A form of love expressed within 'Romeo and Juliet' is the “love at first sight” that Romeo feels upon seeing Juliet for the first time. In Shakespearean times, platonic love was prominent and this is clear in Romeo's soliloquy. “Beauty too rich for use, for earth too dear” implies Juliet is angelic, demonstrating Romeo's instant affection for her. Angel is within the semantic field of religion, a very important factor in the time with which the play is set and therefore illustrates not only Romeo's apparent need to shower her with praise and affection, but also how serious his feelings actually are. Religious imagery is used again in stating “and touching hers, make blessed my rude hand” yet again suggesting that Juliet is a saint and that by touching her Romeo would become “blessed”. This, however, portrays Romeo's beliefs within love. As mentioned, platonic love was the general way in which relationships at the time were, so by Romeo stating that he should touch her shows his forwardness and his almost childlike, selfish tendencies proving his obsession with love. Later within Act 1, Scene 5, however, Romeo and Juliet share a sonnet upon first meeting. The sonnet is the ultimate display of love and by speaking it together, Shakespeare allows the audience to understand that the two are not only seriously in love, but also share a very pure and unadulterated love- one that is beyond all other love.
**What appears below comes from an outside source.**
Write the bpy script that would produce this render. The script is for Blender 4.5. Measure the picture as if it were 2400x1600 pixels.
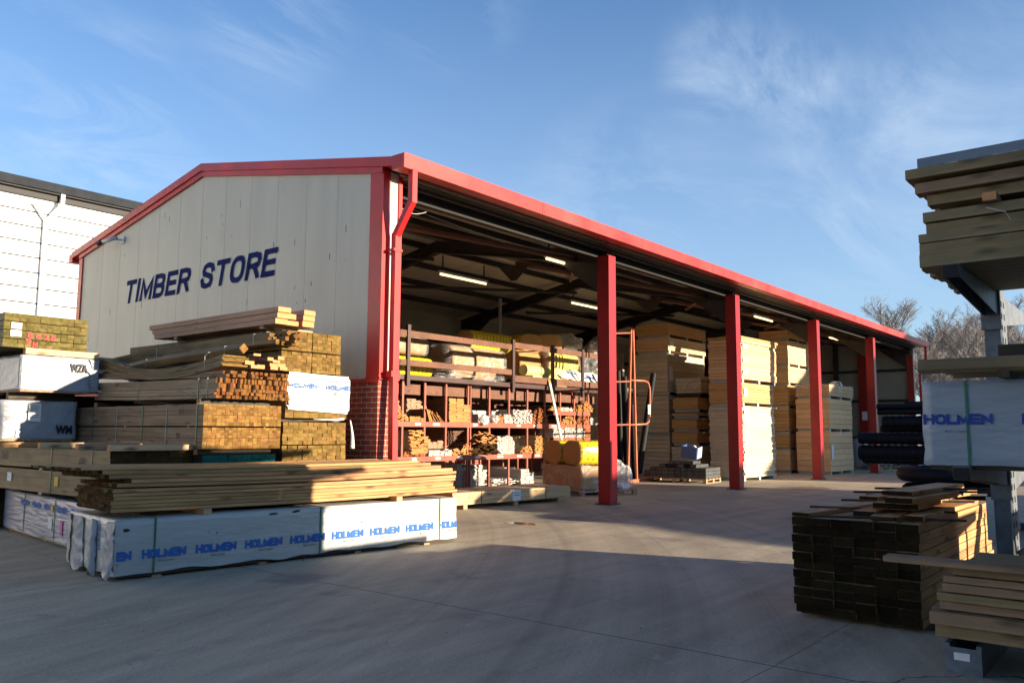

Shakespeare also displays how, now after seeing Juliet, Romeo has completely dismissed Rosaline, who he was irrevocably in love with not long before hand. “Did my heart love till now? Forswear it, sight. For I ne'er saw true beauty till this night” emphasises this by stating both the beauty of Juliet to be above all others and states that the beauty he believed Rosaline to have was not indeed so, quite ironically as four scenes previously he stated that she was “fair” and “exquisite”, yet again exposes Romeo's fickle behaviour in terms of love. Romeo also declares “so shows a snowy dove trooping with crows” showing his dismissal of what he felt for Rosaline. The sentence is antithesis, demonstrating Romeo's opinion that Juliet is exemplary again, “crows” being opposed to doves but also connoting death, expressing the extremity of Romeo's statement.
Romeo's love for Juliet does appear as though genuine. The first few lines of the soliloquy mostly contain monosyllabic words and are very simple in both style of speech and and the intelligence of the vocabulary. This shows the sincerity of his love as it is completely opposed to when he was speaking of Rosaline. Where his speech then was organised and intentionally melancholy and philosophical, this is his first and genuine opinion of Juliet and her beauty. The soliloquy also consists of five rhyming couplets conveying the speech as romantic, as rhyming couplets are a poetic technique which in turn is considered romantic.